- Input for this task:

************

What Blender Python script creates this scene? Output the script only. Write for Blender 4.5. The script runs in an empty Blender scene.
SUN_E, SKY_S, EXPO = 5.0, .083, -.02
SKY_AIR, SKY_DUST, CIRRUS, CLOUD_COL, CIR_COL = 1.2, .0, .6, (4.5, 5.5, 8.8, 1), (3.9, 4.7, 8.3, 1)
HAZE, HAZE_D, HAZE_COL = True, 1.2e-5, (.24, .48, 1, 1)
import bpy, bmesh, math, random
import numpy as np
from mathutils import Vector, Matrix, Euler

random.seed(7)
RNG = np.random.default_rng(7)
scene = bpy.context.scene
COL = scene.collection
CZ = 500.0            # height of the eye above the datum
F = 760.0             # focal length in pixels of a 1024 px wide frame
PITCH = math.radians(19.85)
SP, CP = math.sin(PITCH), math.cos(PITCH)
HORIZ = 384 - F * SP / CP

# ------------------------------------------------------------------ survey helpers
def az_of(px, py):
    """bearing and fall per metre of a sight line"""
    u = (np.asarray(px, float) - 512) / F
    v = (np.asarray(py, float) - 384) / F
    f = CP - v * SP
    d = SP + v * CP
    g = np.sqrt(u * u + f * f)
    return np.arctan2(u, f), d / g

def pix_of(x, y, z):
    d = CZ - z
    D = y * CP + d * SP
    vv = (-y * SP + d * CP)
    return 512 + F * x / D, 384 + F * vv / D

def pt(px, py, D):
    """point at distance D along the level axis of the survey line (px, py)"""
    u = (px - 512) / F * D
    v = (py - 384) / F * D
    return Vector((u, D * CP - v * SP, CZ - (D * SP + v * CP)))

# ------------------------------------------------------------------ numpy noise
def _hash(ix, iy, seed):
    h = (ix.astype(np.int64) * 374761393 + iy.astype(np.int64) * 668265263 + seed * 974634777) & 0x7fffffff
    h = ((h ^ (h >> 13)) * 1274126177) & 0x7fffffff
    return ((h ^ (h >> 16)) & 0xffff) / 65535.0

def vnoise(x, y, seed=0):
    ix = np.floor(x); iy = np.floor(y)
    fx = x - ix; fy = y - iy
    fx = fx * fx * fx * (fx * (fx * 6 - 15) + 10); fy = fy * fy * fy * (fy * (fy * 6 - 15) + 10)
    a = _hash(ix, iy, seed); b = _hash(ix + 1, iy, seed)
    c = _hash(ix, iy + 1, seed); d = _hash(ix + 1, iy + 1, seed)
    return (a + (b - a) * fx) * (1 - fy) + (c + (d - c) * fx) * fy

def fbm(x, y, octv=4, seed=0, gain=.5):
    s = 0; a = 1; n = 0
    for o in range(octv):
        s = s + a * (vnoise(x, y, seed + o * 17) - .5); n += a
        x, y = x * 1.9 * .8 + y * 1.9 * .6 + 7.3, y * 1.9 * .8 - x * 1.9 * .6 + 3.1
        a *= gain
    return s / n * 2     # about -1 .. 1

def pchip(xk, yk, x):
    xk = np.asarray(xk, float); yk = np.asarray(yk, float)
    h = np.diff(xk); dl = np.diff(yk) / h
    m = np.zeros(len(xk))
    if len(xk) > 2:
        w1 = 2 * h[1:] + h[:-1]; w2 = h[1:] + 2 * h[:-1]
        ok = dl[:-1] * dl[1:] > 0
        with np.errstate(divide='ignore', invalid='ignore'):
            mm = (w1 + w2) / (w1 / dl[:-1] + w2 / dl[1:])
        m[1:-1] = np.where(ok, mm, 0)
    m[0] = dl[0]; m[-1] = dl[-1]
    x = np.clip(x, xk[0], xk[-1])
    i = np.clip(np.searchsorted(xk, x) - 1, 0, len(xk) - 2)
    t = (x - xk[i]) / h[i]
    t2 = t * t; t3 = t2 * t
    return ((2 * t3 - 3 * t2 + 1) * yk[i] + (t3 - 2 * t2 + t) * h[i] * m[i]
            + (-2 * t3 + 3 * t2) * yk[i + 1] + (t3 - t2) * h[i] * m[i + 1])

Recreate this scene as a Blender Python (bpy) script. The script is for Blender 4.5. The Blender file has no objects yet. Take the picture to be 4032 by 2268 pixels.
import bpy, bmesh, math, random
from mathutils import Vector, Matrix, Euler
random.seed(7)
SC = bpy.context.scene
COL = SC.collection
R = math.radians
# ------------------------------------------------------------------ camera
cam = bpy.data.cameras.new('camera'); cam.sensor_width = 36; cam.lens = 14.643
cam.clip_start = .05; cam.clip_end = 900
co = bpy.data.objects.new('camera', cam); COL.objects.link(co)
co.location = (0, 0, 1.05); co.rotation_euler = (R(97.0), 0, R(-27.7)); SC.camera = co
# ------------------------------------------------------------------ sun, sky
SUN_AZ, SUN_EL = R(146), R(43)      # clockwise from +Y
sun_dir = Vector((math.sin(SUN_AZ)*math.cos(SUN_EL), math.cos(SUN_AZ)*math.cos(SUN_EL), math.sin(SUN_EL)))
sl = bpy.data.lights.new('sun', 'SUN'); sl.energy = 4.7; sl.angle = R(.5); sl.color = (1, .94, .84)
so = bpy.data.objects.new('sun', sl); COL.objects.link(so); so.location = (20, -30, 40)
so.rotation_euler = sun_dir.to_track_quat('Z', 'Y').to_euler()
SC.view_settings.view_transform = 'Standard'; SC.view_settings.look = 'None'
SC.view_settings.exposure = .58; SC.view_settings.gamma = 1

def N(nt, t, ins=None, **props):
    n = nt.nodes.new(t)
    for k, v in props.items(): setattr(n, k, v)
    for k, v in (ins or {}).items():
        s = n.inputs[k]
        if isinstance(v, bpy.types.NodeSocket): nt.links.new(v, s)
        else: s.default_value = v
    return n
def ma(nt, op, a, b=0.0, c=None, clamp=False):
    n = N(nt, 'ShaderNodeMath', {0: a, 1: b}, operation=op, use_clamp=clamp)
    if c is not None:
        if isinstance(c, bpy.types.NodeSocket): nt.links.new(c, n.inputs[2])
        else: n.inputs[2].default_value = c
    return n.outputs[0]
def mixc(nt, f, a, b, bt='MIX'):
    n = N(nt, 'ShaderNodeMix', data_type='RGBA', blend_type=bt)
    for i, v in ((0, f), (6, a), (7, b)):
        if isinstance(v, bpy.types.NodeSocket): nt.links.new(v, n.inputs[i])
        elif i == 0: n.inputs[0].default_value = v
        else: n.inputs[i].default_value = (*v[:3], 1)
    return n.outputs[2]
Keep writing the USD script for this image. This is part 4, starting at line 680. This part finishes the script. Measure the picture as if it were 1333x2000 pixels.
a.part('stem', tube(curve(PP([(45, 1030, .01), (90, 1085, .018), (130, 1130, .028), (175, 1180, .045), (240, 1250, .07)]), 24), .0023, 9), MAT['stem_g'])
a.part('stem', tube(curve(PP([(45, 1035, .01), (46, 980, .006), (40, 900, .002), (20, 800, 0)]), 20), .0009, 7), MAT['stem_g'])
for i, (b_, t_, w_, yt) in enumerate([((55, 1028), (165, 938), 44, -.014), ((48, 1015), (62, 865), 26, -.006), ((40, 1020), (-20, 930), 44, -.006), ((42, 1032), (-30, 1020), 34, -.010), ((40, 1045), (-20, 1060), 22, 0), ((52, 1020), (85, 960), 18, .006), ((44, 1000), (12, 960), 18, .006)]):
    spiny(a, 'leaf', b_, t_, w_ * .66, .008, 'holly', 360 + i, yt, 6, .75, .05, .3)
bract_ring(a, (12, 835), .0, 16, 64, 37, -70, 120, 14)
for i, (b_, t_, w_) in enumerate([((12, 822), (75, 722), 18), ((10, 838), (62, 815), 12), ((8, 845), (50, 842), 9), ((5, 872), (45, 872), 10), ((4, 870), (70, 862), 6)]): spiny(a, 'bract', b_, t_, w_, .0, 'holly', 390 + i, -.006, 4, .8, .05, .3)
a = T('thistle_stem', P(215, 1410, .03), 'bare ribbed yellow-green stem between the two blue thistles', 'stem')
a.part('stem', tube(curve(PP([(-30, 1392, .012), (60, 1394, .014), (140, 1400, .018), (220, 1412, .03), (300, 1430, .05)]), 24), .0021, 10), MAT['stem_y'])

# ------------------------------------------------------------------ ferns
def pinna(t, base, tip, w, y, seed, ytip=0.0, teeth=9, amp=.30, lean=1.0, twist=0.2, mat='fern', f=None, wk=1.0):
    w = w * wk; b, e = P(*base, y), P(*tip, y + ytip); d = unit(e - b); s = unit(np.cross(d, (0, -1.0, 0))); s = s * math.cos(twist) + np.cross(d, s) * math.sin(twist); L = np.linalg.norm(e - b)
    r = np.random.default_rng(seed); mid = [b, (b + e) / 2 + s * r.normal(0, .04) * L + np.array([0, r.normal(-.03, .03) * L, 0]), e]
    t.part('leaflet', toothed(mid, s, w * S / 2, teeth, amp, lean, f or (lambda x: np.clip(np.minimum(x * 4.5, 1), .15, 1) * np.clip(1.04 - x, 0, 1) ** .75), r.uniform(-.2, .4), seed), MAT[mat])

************

- What is needed: Everything from the first line of the records above to the line containing "return (a +", inclusive, should be repeated exactly; leave out the rest.

- Output of the task:
What Blender Python script creates this scene? Output the script only. Write for Blender 4.5. The script runs in an empty Blender scene.
SUN_E, SKY_S, EXPO = 5.0, .083, -.02
SKY_AIR, SKY_DUST, CIRRUS, CLOUD_COL, CIR_COL = 1.2, .0, .6, (4.5, 5.5, 8.8, 1), (3.9, 4.7, 8.3, 1)
HAZE, HAZE_D, HAZE_COL = True, 1.2e-5, (.24, .48, 1, 1)
import bpy, bmesh, math, random
import numpy as np
from mathutils import Vector, Matrix, Euler

random.seed(7)
RNG = np.random.default_rng(7)
scene = bpy.context.scene
COL = scene.collection
CZ = 500.0            # height of the eye above the datum
F = 760.0             # focal length in pixels of a 1024 px wide frame
PITCH = math.radians(19.85)
SP, CP = math.sin(PITCH), math.cos(PITCH)
HORIZ = 384 - F * SP / CP

# ------------------------------------------------------------------ survey helpers
def az_of(px, py):
    """bearing and fall per metre of a sight line"""
    u = (np.asarray(px, float) - 512) / F
    v = (np.asarray(py, float) - 384) / F
    f = CP - v * SP
    d = SP + v * CP
    g = np.sqrt(u * u + f * f)
    return np.arctan2(u, f), d / g

def pix_of(x, y, z):
    d = CZ - z
    D = y * CP + d * SP
    vv = (-y * SP + d * CP)
    return 512 + F * x / D, 384 + F * vv / D

def pt(px, py, D):
    """point at distance D along the level axis of the survey line (px, py)"""
    u = (px - 512) / F * D
    v = (py - 384) / F * D
    return Vector((u, D * CP - v * SP, CZ - (D * SP + v * CP)))

# ------------------------------------------------------------------ numpy noise
def _hash(ix, iy, seed):
    h = (ix.astype(np.int64) * 374761393 + iy.astype(np.int64) * 668265263 + seed * 974634777) & 0x7fffffff
    h = ((h ^ (h >> 13)) * 1274126177) & 0x7fffffff
    return ((h ^ (h >> 16)) & 0xffff) / 65535.0

def vnoise(x, y, seed=0):
    ix = np.floor(x); iy = np.floor(y)
    fx = x - ix; fy = y - iy
    fx = fx * fx * fx * (fx * (fx * 6 - 15) + 10); fy = fy * fy * fy * (fy * (fy * 6 - 15) + 10)
    a = _hash(ix, iy, seed); b = _hash(ix + 1, iy, seed)
    c = _hash(ix, iy + 1, seed); d = _hash(ix + 1, iy + 1, seed)
    return (a + (b - a) * fx) * (1 - fy) + (c + (d - c) * fx) * fy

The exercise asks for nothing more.